TASK TO COMPLETE> Note each line of the listing that contains the string "this", and copy it.

++++++++

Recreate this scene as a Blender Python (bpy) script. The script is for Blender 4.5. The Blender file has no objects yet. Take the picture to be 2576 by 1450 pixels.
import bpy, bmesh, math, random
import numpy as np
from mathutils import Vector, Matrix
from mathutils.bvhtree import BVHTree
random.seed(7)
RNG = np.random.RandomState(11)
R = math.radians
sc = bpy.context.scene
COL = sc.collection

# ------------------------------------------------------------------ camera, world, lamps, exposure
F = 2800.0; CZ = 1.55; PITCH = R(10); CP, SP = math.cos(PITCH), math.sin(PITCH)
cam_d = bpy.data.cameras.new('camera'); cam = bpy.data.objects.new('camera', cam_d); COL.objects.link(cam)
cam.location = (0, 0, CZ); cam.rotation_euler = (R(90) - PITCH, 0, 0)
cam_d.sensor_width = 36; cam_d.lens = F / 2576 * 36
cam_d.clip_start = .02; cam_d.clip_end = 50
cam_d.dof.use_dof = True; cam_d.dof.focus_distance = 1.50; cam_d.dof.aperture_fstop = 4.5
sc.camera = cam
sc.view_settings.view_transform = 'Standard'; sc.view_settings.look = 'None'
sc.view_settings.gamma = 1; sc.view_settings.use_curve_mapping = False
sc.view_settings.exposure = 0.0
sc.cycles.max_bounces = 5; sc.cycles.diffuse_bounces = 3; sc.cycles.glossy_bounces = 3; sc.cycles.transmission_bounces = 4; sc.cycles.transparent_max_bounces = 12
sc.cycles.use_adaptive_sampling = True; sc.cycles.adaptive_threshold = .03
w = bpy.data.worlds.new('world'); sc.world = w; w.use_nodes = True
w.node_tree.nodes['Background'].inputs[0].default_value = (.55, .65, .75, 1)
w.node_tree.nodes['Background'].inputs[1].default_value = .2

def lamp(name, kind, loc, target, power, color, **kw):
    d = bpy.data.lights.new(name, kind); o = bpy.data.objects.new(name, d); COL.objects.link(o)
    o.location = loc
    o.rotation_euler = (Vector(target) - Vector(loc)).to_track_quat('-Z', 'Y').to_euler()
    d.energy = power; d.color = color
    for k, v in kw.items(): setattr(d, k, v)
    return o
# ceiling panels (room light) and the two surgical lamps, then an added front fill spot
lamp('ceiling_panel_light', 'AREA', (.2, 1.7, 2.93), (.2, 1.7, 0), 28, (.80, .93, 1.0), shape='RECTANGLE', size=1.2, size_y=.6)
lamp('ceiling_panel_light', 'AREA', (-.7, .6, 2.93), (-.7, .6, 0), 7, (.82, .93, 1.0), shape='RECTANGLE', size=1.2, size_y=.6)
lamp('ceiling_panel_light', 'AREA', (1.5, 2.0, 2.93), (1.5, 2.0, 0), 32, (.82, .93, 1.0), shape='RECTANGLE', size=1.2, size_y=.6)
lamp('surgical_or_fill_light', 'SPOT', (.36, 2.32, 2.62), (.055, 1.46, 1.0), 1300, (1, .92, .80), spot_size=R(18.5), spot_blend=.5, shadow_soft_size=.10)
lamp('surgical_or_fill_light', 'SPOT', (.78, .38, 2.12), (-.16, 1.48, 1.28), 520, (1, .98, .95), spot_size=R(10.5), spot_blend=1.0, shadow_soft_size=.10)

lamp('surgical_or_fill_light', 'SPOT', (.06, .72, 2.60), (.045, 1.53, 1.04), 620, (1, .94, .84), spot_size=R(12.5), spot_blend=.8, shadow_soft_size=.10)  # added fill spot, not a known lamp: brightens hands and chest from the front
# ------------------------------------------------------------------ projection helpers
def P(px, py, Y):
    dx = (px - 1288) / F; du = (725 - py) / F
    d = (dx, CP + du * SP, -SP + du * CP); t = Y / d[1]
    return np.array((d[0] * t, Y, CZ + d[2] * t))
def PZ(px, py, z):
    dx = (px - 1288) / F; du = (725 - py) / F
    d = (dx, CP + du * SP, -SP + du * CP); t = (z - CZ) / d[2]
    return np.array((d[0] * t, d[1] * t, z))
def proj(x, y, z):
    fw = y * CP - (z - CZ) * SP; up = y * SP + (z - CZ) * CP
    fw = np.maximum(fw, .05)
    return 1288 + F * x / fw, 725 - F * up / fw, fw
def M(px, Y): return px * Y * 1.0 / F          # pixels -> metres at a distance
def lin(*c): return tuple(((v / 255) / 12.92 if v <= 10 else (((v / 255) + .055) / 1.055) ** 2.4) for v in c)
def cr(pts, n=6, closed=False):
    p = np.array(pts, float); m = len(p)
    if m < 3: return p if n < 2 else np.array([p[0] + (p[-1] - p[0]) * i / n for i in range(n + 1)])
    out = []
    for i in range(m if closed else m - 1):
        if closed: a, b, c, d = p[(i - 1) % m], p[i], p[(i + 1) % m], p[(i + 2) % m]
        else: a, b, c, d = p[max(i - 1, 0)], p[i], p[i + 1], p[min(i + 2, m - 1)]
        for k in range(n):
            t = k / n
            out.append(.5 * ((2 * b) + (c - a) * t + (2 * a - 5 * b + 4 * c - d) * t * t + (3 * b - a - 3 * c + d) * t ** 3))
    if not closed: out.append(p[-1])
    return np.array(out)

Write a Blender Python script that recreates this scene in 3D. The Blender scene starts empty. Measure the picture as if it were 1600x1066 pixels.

++++++++

COMPLETE RESPONSE>
Recreate this scene as a Blender Python (bpy) script. The script is for Blender 4.5. The Blender file has no objects yet. Take the picture to be 2576 by 1450 pixels.
Write a Blender Python script that recreates this scene in 3D. The Blender scene starts empty. Measure the picture as if it were 1600x1066 pixels.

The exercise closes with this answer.